I capi europei lasciano a militari o industrie belliche il compito di compiacersi nel disastro europeo. Il capo di stato maggiore francese Mandon dice il 18 novembre che la Francia crollerà “se non è pronta a perdere i propri figli in guerra”. L’omologo inglese Knighton afferma il 12 dicembre che “molte famiglie sapranno cosa vuol dire sacrificio per la nostra nazione”. Merz intanto si immagina egemone, specie su nord europei, Polonia, Baltici: sul suo Lebensraum, lo “Spazio Vitale” che nel ’900 causò la rovina del Paese e il suo smembramento.

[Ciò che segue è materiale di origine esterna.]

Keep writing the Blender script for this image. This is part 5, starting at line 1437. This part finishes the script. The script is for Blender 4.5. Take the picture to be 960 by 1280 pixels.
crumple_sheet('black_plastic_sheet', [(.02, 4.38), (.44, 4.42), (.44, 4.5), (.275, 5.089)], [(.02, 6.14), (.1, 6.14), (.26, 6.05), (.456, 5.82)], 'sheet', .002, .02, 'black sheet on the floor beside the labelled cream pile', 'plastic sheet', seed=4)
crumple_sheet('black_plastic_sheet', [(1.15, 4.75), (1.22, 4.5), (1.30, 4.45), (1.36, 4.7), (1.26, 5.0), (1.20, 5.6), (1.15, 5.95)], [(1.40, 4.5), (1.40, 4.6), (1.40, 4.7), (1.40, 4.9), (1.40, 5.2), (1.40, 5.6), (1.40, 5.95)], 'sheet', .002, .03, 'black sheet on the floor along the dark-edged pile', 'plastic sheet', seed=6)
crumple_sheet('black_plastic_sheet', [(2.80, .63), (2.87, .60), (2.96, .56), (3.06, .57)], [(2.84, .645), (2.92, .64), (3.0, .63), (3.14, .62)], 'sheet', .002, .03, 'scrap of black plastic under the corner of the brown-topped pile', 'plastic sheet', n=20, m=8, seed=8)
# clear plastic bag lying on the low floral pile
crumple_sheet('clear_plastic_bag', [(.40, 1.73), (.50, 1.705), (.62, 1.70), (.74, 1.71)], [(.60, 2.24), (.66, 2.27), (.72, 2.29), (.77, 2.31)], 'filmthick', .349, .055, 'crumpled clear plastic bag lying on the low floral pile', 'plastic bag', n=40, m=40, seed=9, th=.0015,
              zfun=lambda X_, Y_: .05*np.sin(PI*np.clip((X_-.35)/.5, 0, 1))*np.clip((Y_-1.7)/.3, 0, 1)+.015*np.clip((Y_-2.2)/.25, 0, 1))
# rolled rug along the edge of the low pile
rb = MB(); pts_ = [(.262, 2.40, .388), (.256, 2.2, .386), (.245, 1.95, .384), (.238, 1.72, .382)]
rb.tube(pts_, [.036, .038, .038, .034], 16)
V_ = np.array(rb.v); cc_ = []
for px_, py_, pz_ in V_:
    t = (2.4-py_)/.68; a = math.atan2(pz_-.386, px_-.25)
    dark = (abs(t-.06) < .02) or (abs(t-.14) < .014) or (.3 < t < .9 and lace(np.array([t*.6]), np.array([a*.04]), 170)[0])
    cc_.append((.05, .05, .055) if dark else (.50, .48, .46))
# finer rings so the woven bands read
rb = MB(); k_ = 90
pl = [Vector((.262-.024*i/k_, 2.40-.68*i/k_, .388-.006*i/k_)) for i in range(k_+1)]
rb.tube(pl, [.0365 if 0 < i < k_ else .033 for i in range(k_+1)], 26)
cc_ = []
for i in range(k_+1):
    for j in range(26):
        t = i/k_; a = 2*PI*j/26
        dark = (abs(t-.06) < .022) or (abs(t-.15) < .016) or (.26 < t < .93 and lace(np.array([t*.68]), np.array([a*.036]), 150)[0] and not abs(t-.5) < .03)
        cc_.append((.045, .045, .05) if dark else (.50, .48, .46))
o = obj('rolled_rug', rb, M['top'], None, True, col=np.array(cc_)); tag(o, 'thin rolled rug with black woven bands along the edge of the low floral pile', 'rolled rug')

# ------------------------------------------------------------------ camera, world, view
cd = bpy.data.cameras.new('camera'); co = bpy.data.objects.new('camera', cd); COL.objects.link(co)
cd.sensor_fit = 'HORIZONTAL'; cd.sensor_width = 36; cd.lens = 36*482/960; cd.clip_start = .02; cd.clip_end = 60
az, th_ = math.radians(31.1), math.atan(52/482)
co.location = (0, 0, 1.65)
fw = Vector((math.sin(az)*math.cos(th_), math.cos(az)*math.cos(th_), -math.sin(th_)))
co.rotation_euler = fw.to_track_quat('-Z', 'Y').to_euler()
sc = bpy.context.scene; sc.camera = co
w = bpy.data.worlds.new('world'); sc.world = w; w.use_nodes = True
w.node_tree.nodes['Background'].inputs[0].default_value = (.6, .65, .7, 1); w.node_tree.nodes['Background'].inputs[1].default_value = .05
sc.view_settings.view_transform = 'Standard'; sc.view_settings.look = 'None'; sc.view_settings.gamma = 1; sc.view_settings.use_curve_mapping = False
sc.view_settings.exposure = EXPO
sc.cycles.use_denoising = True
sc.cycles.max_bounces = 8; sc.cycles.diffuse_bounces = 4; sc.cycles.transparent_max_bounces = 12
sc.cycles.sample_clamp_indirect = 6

Per la verità la Repubblica di Bonn fu ottusa sin dal dopoguerra, tre anni prima di entrare nella Nato. Nel marzo 1952 una Nota di Stalin propose la riunificazione della Germania in cambio della sua neutralità, ma il cancelliere Adenauer offesissimo la rifiutò. Erano favorevoli alla Nota i capi della socialdemocrazia, tra cui Kurt Schumacher, Willy Brandt, Herbert Wehner. Quella sinistra non c’è più. La situazione geopolitica in Ucraina è identica. Allora fu la Germania di Bonn a divenire il baluardo-porcospino dell’Occidente.

La differenza, rispetto al 1952, è che l’Europa è in declino, anche a causa della guerra in Ucraina e della rinuncia all’energia russa. Si offende invano quando lo dicono Trump o Putin. Vive nell’illusione, minaccia Mosca senza averne la forza, sfida Pechino con dazi su veicoli elettrici. Qualche giorno fa, su «Al Jazeera», lo studioso di geopolitica cinese Andy Mok è stato implacabile: “Oggi sono gli europei a essere in via di sviluppo, non solo tecnologicamente ma anche nella transizione ecologica, nell’industria manifatturiera. La Cina non è più emergente, è già emersa. È ora di riconoscerne la centralità. Prima o poi gli europei dovranno avere quello che gli americani chiamano il Come-to-Jesus-Moment”, il momento in cui vedranno, come in un’epifania, quel che sono e com’è fatta la realtà.